Review by Ian Keogh
Mainsteam comics have seen very little like The Humans. It’s as if writer Keenan Marshall Keller and artist Tom Neely’s starting point was an attempt to make the visceral underground comics obsessions of S. Clay Wilson somehow palatable for a wider audience. What they came up with was an all-ape biker gang set in the 1970s, featuring recent returnee Johnny still processing his Vietnam war experiences. It’s a cartooning tour de force, sometimes funny, often violent and always stylish.

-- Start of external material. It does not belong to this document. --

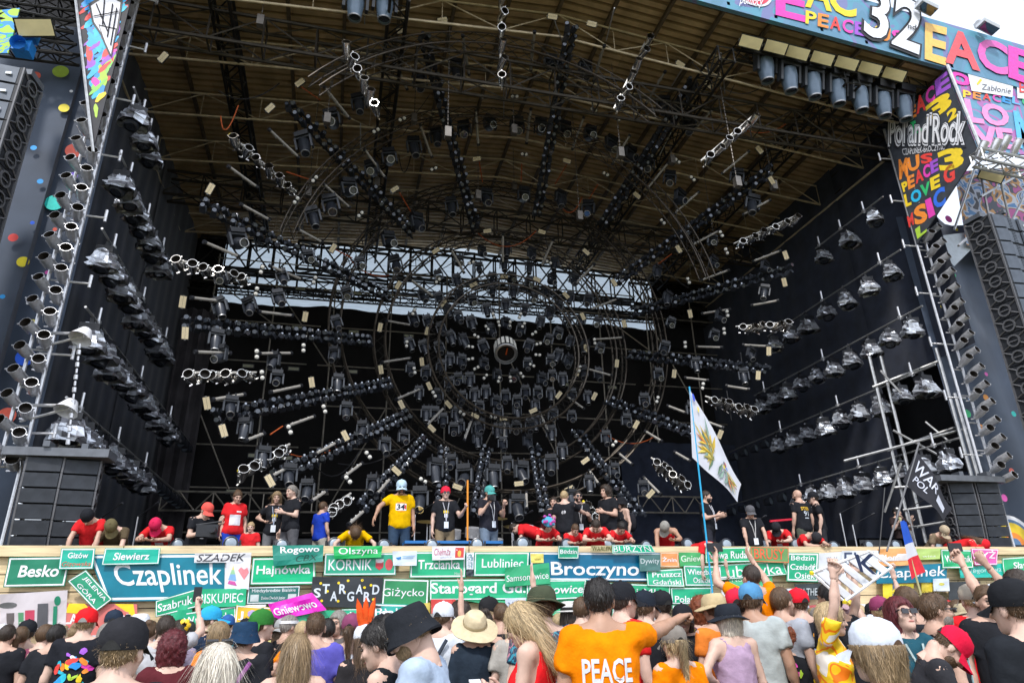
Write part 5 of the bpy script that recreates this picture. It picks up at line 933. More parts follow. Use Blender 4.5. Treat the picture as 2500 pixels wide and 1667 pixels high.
def elld(X,c,r,R=None):
    Y=X-np.asarray(c,float)
    if R is not None: Y=Y@R
    r=np.asarray(r,float); k0=np.linalg.norm(Y/r,axis=-1); k1=np.linalg.norm(Y/(r*r),axis=-1)+1e-9; return k0*(k0-1)/k1
def smin(a,b,k): h=np.clip(.5+.5*(b-a)/k,0,1); return b*(1-h)+a*h-k*h*(1-h)
def grid(lo,hi,h):
    n=[int(math.ceil((b-a)/h))+1 for a,b in zip(lo,hi)]; ax=[l+h*np.arange(k) for l,k in zip(lo,n)]
    return np.stack(np.meshgrid(*ax,indexing='ij'),-1)
def sdfmesh(fn,lo,hi,h): X=grid(lo,hi,h); return nets(fn(X),lo,h)
# heads
HEADS={}
def head_geo(fem,h):
    k=(fem,h)
    if k in HEADS: return HEADS[k]
    w=.94 if fem else 1.0
    def fn(X):
        d=elld(X,(0,-.012,.022),(.076*w,.097,.096)); d=smin(d,elld(X,(0,.034,-.045),(.057*w,.062,.072)),.03); d=smin(d,elld(X,(0,.072,-.092),(.026*w,.024,.024)),.03)
        d=smin(d,elld(X,(0,.078,.024),(.05*w,.018,.012)),.015); d=smin(d,capd(X,(0,.092,.006),(0,.112,-.03),.008,.0145 if not fem else .012),.012)
        for s in(-1,1):
            d=smin(d,elld(X,(s*.079*w,-.012,-.012),(.010,.022,.032)),.008); d=np.maximum(d,-(np.linalg.norm(X-np.array([s*.031,.112,.004]),axis=-1)-.018))
            d=smin(d,elld(X,(s*.04,.07,-.028),(.022,.02,.02)),.02)
        return smin(d,capd(X,(0,-.022,-.06),(0,-.035,-.2),.054*w,.058*w),.02)
    V,Q=sdfmesh(fn,(-.11,-.14,-.21),(.11,.15,.14),h); mi=np.zeros(len(Q),int)
    parts=[(V,[tuple(q) for q in Q],0)]
    def small(c,r,m,hh=.005):
        a,b=sdfmesh(lambda X:elld(X,c,r),[c[i]-r[i]-.008 for i in range(3)],[c[i]+r[i]+.008 for i in range(3)],hh); parts.append((a,[tuple(q) for q in b],m))
    for s in(-1,1): small((s*.031,.088,.004),(.013,.010,.0075),1); small((s*.032,.098,.027),(.02,.006,.0045),3)
    small((0,.094,-.062),(.024,.010,.0075),2)
    HEADS[k]=parts; return parts
HANDS={}
def hand_geo(kind,h):
    k=(kind,h)
    if k in HANDS: return HANDS[k]
    cu={'relax':(.35,.45,.4),'flat':(.05,.08,.05),'fist':(1.25,1.5,1.0),'point':(1.25,1.5,1.0)}[kind]
    def fn(X):
        d=smin(elld(X,(0,0,.055),(.043,.017,.052)),capd(X,(0,0,-.03),(0,0,.03),.027,.026),.02)
        for i,(x,L_) in enumerate([(.031,.072),(.011,.082),(-.010,.076),(-.030,.060)]):
            c=cu if not(kind=='point' and i==0) else (.05,.05,.05)
            p=np.array([x,0,.098]); a=0; segs=(.46,.32,.28); r=.0095
            for j in range(3):
                a+=c[j]; q=p+np.array([x*.06,math.sin(a),math.cos(a)])*L_*segs[j]; d=smin(d,capd(X,p,q,r,r*.92),.006); p=q; r*=.92
        d=smin(d,capd(X,(.034,.006,.025),(.062,.018,.062),.014,.011),.012); d=smin(d,capd(X,(.062,.018,.062),(.066,.03,.092) if kind!='fist' else (.03,.05,.08),.011,.009),.008)
        return d
    V,Q=sdfmesh(fn,(-.07,-.035,-.05),(.1,.12,.2),h); HANDS[k]=(V,[tuple(q) for q in Q]); return HANDS[k]
def rotm(pitch,yaw,roll=0): return np.array((Matrix.Rotation(yaw,3,'Z')@Matrix.Rotation(-pitch,3,'X')@Matrix.Rotation(roll,3,'Y')))
UPARM={'down':((.22,-.06,-1),(.06,.28,-1)),'hip':((.75,-.35,-.75),(-.75,.5,-.35)),'phone':((.18,.15,-1),(-.35,.95,.2)),'up':((.25,.35,.95),(-.05,.15,1)),'photo':((.4,.75,.42),(-.3,.35,.9)),'point':((.62,.76,.05),(.74,.62,.26)),'reach':((.12,.5,-.9),(.0,.25,-1)),'rest':((.3,.75,-.65),(-.55,.75,-.12)),'fold':((.25,.25,-.95),(-.85,.5,.12)),'out':((.75,.3,-.55),(.5,.6,-.5)),'cam':((.35,.35,-.85),(-.35,.6,.75)),'behind':((.3,-.3,-1),(-.3,-.25,-.9))}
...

A risky manoeuvre paid off for the Humans to conclude their opening volume, as they scored the drugs run from Bakersfield to Los Angeles. However, the even harder part is getting the stash there when so many others figure it should be theirs. Great as it was, the first volume skated by on one hell of a lot of mood with random moments of plot, and Humans Till Deth is where they come together. Because Keller is dealing with iconic archetypes it’s rare that anything surprises from the inevitably doomed on down, but something becomes iconic by transcending the form. Johnny has a garage full of Brando moments to fall back on from a tortured mind to recognition of the horror.
We’re never very far from a scene of all-out mayhem, and that’s Neely’s speciality, calamitous cartoon violence, kinetic and explicit. The peak performance is several pages counterpointing Johnny reuniting with his girl and the Humans being attacked by rivals in a bar, written by Keller to mirror the sex in pace, climax and post coital process. It’s one of several amazing scenes, the chase, the retribution, the assault, all with the violence maximised in glorious trashy taste. As before, Kristina Collantes’ colouring is integral to the entire package. It’s the brightness that first attracts the attention, but for the deep moments the shades are subtle, and add so much. Her pin-up in the back shows she’s some artist as well.
With Clyde, Kirby, Marra, and Rugg as named influences (see recommendations) the going was always going to be wild and the end run is hilariously and apocalyptically over the top. Another triumph.